Структурно: поэт-эпик, которого критики всегда воспринимали как автора сугубо конструктивного и систематизированного, стал писать как, я бы сказала, расстрига прежнего порядка, как высокий безумец, как парящий в предосеннем воздухе лист-одиночка… Все больше его стихотворений звучат в ритме сбивчивой и недисциплинированно вольной молитвы.

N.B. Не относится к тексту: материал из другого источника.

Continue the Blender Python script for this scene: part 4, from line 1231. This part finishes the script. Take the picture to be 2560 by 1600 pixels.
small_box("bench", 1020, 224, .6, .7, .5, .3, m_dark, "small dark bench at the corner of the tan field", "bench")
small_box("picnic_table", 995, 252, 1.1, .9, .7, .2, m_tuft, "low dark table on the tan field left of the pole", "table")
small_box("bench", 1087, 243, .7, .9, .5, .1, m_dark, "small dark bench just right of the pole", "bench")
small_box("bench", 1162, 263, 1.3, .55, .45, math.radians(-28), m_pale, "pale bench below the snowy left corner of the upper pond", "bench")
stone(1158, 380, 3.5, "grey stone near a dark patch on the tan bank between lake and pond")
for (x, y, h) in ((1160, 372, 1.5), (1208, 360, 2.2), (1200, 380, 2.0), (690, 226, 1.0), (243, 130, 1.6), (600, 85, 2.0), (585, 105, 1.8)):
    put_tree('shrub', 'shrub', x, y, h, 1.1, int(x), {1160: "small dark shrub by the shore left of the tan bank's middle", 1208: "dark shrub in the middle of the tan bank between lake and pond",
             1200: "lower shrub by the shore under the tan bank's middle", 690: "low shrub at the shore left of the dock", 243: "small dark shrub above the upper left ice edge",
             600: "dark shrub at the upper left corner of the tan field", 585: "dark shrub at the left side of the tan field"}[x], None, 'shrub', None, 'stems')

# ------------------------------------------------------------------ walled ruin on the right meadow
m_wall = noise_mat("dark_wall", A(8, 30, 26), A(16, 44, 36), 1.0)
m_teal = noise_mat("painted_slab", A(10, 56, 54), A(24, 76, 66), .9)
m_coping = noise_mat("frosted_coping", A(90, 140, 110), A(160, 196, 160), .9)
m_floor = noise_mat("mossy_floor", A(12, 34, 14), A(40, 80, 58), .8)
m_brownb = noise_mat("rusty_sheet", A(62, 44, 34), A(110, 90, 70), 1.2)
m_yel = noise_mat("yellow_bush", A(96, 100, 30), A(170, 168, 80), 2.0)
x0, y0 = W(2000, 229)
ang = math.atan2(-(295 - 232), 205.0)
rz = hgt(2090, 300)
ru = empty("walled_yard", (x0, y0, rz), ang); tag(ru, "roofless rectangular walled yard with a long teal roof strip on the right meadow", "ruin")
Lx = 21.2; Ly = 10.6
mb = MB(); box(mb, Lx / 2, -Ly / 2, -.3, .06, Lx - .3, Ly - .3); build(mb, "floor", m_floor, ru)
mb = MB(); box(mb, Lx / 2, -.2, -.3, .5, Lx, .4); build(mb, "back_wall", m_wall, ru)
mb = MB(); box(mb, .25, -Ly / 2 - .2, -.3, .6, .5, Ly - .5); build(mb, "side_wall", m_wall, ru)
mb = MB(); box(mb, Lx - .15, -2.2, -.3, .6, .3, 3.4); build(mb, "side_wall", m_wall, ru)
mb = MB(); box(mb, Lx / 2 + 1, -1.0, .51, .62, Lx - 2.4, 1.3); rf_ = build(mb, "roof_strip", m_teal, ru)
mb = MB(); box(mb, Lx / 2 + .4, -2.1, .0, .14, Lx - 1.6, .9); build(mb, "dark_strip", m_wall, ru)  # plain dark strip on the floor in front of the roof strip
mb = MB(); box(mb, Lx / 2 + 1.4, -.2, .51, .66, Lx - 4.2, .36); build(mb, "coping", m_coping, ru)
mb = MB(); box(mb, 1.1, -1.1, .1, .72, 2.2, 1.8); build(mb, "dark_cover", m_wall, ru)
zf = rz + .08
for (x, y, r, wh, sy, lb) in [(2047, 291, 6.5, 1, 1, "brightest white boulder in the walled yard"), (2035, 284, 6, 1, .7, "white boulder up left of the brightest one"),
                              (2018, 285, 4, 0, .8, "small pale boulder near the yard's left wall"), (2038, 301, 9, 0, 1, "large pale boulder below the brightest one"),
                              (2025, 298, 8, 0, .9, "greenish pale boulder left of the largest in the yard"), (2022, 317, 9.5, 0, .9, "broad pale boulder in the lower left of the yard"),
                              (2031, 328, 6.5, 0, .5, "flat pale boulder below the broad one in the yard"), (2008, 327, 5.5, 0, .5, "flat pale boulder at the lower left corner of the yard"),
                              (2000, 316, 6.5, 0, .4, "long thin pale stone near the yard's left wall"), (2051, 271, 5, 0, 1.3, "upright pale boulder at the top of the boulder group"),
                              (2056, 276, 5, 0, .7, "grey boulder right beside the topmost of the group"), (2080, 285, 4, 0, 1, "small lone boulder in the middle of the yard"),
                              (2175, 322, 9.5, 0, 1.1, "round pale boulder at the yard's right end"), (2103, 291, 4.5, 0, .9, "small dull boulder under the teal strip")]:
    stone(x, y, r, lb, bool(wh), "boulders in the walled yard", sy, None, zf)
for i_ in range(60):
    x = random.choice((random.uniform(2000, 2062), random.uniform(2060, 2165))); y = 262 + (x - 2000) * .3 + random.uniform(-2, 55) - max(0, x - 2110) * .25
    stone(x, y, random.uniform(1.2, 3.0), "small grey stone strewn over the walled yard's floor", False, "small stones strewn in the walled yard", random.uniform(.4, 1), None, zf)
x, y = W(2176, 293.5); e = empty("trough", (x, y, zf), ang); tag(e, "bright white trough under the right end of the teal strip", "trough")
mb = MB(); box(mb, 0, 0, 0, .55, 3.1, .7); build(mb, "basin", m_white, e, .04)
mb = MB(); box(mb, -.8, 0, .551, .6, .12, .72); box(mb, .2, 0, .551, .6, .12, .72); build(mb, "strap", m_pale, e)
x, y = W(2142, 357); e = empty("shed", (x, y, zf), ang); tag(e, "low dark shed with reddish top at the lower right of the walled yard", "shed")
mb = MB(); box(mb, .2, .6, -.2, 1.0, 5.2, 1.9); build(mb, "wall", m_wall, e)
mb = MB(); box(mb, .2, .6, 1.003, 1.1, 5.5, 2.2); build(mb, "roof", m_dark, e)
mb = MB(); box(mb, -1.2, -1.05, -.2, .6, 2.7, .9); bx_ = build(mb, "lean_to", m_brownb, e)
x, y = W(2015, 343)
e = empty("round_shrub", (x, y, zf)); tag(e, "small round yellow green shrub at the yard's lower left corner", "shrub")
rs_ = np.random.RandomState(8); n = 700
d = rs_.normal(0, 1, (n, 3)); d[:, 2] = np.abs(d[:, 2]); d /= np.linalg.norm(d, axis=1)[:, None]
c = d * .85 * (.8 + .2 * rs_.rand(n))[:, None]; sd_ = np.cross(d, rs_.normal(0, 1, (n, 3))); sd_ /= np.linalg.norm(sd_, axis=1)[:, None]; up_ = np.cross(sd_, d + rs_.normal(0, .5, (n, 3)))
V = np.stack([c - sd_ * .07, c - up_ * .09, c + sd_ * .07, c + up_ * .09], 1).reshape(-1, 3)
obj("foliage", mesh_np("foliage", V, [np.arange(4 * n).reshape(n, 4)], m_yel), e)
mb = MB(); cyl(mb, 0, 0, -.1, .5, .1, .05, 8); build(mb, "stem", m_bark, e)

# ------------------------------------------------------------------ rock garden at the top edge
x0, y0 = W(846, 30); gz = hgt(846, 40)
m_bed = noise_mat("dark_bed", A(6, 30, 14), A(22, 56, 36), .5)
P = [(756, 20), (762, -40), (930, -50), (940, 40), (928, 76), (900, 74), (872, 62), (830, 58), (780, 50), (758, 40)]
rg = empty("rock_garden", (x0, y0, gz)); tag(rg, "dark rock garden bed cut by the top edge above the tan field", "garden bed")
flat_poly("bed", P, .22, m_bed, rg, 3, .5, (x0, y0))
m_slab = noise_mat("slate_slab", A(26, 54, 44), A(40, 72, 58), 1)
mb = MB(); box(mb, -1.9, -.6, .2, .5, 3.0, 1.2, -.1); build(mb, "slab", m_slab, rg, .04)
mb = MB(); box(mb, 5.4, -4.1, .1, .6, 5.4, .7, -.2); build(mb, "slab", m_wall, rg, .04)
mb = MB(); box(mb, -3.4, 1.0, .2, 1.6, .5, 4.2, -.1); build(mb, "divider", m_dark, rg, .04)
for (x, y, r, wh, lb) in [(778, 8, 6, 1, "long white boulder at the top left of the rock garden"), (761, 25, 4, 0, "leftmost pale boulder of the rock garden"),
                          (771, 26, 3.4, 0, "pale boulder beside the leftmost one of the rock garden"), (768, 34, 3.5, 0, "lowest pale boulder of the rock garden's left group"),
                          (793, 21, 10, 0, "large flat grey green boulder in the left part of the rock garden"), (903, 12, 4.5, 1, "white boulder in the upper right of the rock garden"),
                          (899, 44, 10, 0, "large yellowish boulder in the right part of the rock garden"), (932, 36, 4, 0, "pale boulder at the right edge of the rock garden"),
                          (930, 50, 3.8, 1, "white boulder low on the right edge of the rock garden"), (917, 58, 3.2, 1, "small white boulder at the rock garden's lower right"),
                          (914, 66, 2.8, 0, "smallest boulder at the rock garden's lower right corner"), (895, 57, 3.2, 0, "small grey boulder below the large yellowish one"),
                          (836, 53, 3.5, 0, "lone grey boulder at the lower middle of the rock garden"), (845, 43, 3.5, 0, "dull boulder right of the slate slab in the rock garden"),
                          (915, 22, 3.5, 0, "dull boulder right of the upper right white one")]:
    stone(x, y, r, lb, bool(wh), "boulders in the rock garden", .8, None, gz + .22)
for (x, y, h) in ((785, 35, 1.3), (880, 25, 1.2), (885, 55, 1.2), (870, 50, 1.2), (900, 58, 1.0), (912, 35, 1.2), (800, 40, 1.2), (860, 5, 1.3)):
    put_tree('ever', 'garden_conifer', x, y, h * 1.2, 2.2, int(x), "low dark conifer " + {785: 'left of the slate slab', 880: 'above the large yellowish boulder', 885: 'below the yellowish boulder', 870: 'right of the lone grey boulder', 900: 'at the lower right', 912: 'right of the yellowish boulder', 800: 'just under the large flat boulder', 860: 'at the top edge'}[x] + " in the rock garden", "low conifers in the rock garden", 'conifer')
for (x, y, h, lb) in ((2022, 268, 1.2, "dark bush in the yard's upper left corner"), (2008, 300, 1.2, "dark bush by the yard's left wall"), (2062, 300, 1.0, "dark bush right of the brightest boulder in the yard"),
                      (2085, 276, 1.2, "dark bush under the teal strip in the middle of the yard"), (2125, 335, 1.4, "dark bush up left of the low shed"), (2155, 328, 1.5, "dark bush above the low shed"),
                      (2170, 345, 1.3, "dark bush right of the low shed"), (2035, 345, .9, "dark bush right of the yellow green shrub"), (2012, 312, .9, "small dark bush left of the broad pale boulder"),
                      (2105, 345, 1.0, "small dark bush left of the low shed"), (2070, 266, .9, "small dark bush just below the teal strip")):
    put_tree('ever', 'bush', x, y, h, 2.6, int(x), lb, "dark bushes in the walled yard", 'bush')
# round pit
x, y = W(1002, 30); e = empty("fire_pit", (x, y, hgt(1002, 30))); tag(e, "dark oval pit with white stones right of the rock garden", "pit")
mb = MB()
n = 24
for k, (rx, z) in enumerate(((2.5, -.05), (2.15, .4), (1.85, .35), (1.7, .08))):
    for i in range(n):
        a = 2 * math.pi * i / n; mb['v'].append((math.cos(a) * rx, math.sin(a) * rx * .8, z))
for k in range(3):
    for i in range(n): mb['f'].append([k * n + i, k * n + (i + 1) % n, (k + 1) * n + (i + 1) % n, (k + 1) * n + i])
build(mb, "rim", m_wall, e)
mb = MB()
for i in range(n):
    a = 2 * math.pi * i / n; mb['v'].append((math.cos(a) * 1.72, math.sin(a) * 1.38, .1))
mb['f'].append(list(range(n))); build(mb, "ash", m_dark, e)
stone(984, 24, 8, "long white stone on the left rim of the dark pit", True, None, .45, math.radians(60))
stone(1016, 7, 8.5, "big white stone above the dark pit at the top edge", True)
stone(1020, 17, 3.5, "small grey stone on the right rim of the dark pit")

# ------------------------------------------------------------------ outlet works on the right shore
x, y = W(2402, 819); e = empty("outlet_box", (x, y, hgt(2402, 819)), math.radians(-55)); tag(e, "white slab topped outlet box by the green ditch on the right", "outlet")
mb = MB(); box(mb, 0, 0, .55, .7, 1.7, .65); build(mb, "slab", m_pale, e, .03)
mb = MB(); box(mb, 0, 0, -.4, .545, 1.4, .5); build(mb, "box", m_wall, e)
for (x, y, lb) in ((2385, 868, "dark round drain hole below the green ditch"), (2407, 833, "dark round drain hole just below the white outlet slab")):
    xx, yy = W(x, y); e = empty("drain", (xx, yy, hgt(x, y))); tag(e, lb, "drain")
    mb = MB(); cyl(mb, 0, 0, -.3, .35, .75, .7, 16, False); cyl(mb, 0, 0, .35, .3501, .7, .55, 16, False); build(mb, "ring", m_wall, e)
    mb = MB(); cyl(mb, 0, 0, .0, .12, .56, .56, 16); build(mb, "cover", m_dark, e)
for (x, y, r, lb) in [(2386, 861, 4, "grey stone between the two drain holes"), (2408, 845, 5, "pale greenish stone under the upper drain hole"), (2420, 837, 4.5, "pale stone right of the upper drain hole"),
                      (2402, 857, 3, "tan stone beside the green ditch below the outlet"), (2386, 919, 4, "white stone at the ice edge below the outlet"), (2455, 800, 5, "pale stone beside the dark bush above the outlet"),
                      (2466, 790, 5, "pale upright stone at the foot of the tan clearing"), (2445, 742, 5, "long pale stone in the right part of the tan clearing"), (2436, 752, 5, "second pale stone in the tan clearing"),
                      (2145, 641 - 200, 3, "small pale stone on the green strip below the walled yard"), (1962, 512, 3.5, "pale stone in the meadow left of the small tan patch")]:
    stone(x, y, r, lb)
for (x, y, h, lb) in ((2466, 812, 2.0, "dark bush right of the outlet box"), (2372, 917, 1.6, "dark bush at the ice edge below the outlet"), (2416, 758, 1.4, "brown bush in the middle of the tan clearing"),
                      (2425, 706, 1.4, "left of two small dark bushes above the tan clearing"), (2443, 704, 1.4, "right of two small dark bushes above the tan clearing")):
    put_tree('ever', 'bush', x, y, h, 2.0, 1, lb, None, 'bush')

Кстати, то ли предчувствуя, то ли уже осознав этот – свежий и смелый – виток в собственном творчестве, поэт в 1988 году сказал с удивительной ясностью о литовской литературе в целом: «Чтобы найти новые мотивы для творчества, чтобы что-то было создано, необходим определенный беспорядок. Богу тоже понадобился хаос. Канонизированная действительность – и эмпирическая, и метафизическая – провоцирует разрушение, ломку, бунт. Это, конечно, тоже творчество… Поддадимся его не слишком упорядоченному, но живому ходу» (Вопросы литературы, 1988, №11).

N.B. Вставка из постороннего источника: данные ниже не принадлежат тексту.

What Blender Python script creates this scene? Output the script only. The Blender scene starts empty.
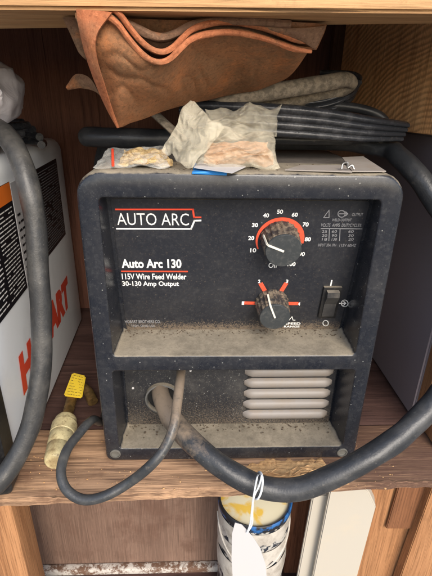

Этот творческий бунт лирика против эпика выразился в изобилии сновидений и светотеней, знаков забытья и вспышек дремы. Подсознанье стонет, шепчет, всхлипывает, молит и внезапно проговаривается о самом главном:

Осень: когда творение вбирает всего творца,
когда распадаются формы, когда облетают сердца,
когда ты сам вроде шрама – и всё болит в холода,
когда уже знаешь, только не знаешь, когда…

Человек в лирическом мире Ю. Марцинкявичюса неразрывен с природой – он природа и есть, а посему даже неуемно острая мысль о неизбежности смерти в его стихах животворна, ибо предстает естественной, как смена дня и ночи, метаморфозой бытийного статуса.

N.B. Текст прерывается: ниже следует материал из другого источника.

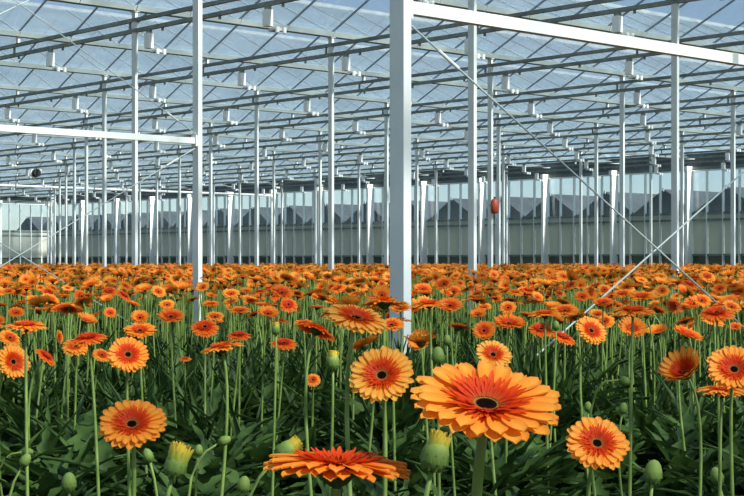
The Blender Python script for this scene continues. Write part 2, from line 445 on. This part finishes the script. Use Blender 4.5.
# neighbouring greenhouse seen through the wall: a row of gables
def neighbour():
    x0 = 53.0; root = empty('neighbour_greenhouse', (x0, ny(3), 0))
    y0 = ny(-1)-ny(3)+1.2
    for k in range(26):
        y = y0+3.2*k
        b = MB(); b.v = [(0, y, 0), (0, y+3.2, 0), (0, y+3.2, 3.05), (0, y+1.6, 4.05), (0, y, 3.05)]
        b.v += [(30, p[1], p[2]) for p in b.v]
        b.f = [(0, 1, 2, 3, 4), (9, 8, 7, 6, 5), (2, 7, 8, 3), (3, 8, 9, 4), (0, 4, 9, 5), (1, 6, 7, 2)]
        bb = b.build('gabled_span', 'old_roof', root)
        MB().box((-.05, y+1.57, 3.95), (0, y+1.63, 4.1)).build('ridge_end', 'bar', bb)
    tag(root, 'grey neighbouring greenhouse with a row of gables beyond the far wall', 'greenhouse')
neighbour()

# ------------------------------------------------------------------ gerberas
def petal_arrays(r0, r1, w, nl, lift, curl, t0, t1, cup=.12):
    """one petal along +x, R = 1 ; returns verts, faces, t, edge"""
    V = []; T = []; E_ = []
    for a in range(nl+1):
        s = a/nl; x = r0+(r1-r0)*s
        h = w*(.42+.58*min(1, s/.6))*math.sqrt(max(.0, 1-.9*max(0, (s-.72)/.28)**2))
        z = lift*s+curl*s*s
        for q in (-1, 0, 1):
            xx = x-(.02*(abs(q)) if s > .9 else 0)+(-.015 if (q == 0 and a == nl) else 0)
            V.append((xx, q*h, z+cup*w*abs(q)*2)); T.append(t0+(t1-t0)*s); E_.append(abs(q)*min(1, s*1.5)*.8 if a < nl else .8)
    Fc = []
    for a in range(nl):
        for q in range(2): Fc.append((a*3+q, a*3+q+1, a*3+q+4, a*3+q+3))
    return np.array(V), Fc, np.array(T), np.array(E_)
def ring(r0, r1, w, n, nl, lift, curl, t0, t1, rs, jit=.06, phase=0, zoff=0, lenj=.05):
    Vs, Fs, Ts, Es = [], [], [], []; k = 0
    for i in range(n):
        V, Fc, T, E_ = petal_arrays(r0, r1*(1+rs.uniform(-lenj, lenj)), w*(1+rs.uniform(-.15, .15)), nl, lift+rs.uniform(-jit, jit), curl+rs.uniform(-jit, jit), t0, t1)
        a = 2*math.pi*(i+phase)/n+rs.uniform(-.04, .04); c, s = math.cos(a), math.sin(a)
        Q = V.copy(); Q[:, 0] = V[:, 0]*c-V[:, 1]*s; Q[:, 1] = V[:, 0]*s+V[:, 1]*c; Q[:, 2] += zoff
        Vs.append(Q); Fs += [tuple(k+x for x in f) for f in Fc]; Ts.append(T); Es.append(E_); k += len(V)
    return np.concatenate(Vs), Fs, np.concatenate(Ts), np.concatenate(Es)
def join(parts):
    Vs, Fs, Ts, Es = [], [], [], []; k = 0
    for V, Fc, T, E_ in parts:
        Vs.append(V); Fs += [tuple(k+x for x in f) for f in Fc]; Ts.append(T); Es.append(E_); k += len(V)
    return np.concatenate(Vs), Fs, np.concatenate(Ts), np.concatenate(Es)
def amesh(name, arr, mat, tint=None, smooth=True):
    V, Fc, T, E_ = arr
    me = bpy.data.meshes.new(name); me.from_pydata(V.tolist(), [], Fc); me.materials.append(M[mat])
    at_ = me.attributes.new('t', 'FLOAT', 'POINT'); at_.data.foreach_set('value', np.asarray(T, dtype=np.float32))
    ae = me.attributes.new('edge', 'FLOAT', 'POINT'); ae.data.foreach_set('value', np.asarray(E_, dtype=np.float32))
    ti = me.attributes.new('tint', 'FLOAT', 'POINT')
    ti.data.foreach_set('value', np.full(len(V), .5 if tint is None else 0, dtype=np.float32) if tint is None or np.isscalar(tint) and tint == 0 else
                        (np.full(len(V), tint, dtype=np.float32) if np.isscalar(tint) else np.asarray(tint, dtype=np.float32)))
    if smooth: me.polygons.foreach_set('use_smooth', [True]*len(me.polygons))
    me.update(); return me
def lathe_arr(prof, n):
    V, T = [], []
    for r, z, t in prof:
        for j in range(n):
            a = 2*math.pi*j/n; V.append((r*math.cos(a), r*math.sin(a), z)); T.append(t)
    Fc = [(i*n+j, i*n+(j+1) % n, (i+1)*n+(j+1) % n, (i+1)*n+j) for i in range(len(prof)-1) for j in range(n)]
    return np.array(V), Fc, np.array(T), np.zeros(len(V))
DISC = [(.24, .015, .24), (.20, .05, .2), (.15, .055, .165), (.125, .05, .13), (.09, .07, .08), (.05, .06, .03), (.005, .045, 0)]
CAL = [(.03, -.30, 0), (.06, -.27, .1), (.17, -.2, .3), (.25, -.1, .6), (.30, .0, .9), (.2, .01, 1)]
def head_arrays(seed, n1=30, lift=.1, curl=-.05, nl=5, wide=.105):
    rs = random.Random(seed)
    pet = join([ring(.22, 1.0, wide, n1, nl, lift, curl, .42, 1, rs),
                ring(.2, .86, wide*.95, n1-4, nl, lift+.05, curl, .38, .92, rs, phase=.5, zoff=.025)])
    inn = join([ring(.18, .56, .035, 34, 3, .12, .02, .28, .6, rs, .04, .3, .045), ring(.16, .42, .032, 30, 3, .13, .0, .2, .45, rs, .03, 0, .055)])
    return pet, inn
VAR = []
for s, (n1, lift, curl, wide, tint) in enumerate([(26, .10, -.06, .115, .5), (32, .16, -.02, .095, .25), (28, .02, -.10, .11, .6), (24, .24, .0, .12, .45),
                                            (30, .12, -.05, .10, .9), (34, -.04, -.10, .095, .05), (26, .3, .08, .115, .7)]):
    pet, inn = head_arrays(s, n1, lift, curl, 5, wide)
    VAR.append((amesh('petals', pet, 'petal', tint), amesh('inner_florets', inn, 'petal', tint*.5)))
DISC_ME = amesh('disc', lathe_arr(DISC, 16), 'disc')
CAL_ME = amesh('calyx', lathe_arr(CAL, 14), 'calyx')

def head_matrix(p, nrm, spin, R):
    nrm = Vector(nrm).normalized()
    q = nrm.to_track_quat('Z', 'Y')
    return Matrix.Translation(p) @ q.to_matrix().to_4x4() @ Matrix.Rotation(spin, 4, 'Z') @ Matrix.Scale(R, 4)
def stem_mesh(top, nrm, base, r=.0042, seg=9, n=6, name='stem'):
    a = Vector(top); d = a-Vector(nrm).normalized()*min(.12, .35*a.z); e = Vector(base)
    c1 = Vector((e.x*.35+d.x*.65, e.y*.35+d.y*.65, max(.1, a.z*.6)))
    pts = []
    for i in range(seg+1):
        t = i/seg; m_ = 1-t
        pts.append(a*m_**3+d*3*m_*m_*t+c1*3*m_*t*t+e*t**3)
    return MB().tube([p for p in pts], [r*(.8+.45*i/seg) for i in range(seg+1)], n).mesh(name, 'stem', True)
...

Город и деревня, урбанистическое и крестьянское в этой чудесной книге опять же взаимоперетекают и живут, как сказал бы Пастернак, поверх барьеров. Пронзительно остраненный взглядом поэта Вильнюс («и ты проснись проявись/ башней брусчаткой окном стеной»), а рядом – лучшее, что было на моей читательской памяти сказано горожанином в первом поколении об оставленном селе:

Ни отклика, ни отголоска.
И мы молчим который год.
А на столе осталась ложка –
растресканный кричащий рот.

Эта лаконичная метафора, уместившаяся в четверостишие, поэм премногих тяжелей… Впрочем, не будь объемных, и многоперсонажных, и графически отчетливых ранних поэм Ю. Марцинкявичюса («Кровь и пепел», «Стена», «Собор» – на их харизме выросло поколение шестидесятников и их младших братьев-сестер, к коим я и себя причисляю), не было бы дивной краткости, и надсоциальности, и словесно-акварельной размытости его поздних шедевров. Так поэтические субстанции естественно и драматично сменяют друг друга, подобно временам года и историческим вехам, но неизменным остается костяк личности.

Книга Ю. Марцинкявичюса «Поступок», которой, не сомневаюсь, суждено стать событием в культуре и Литвы, и России, полным-полна достоверных открытий: поэт с последней прямотой говорит нам о себе и о других, о я и о не-я, о приватном и о всеобщем, – какие бы дистанции нас ни разделяли. Говорит,
упав головой в облетевшие листья
виновный в единственности и единстве.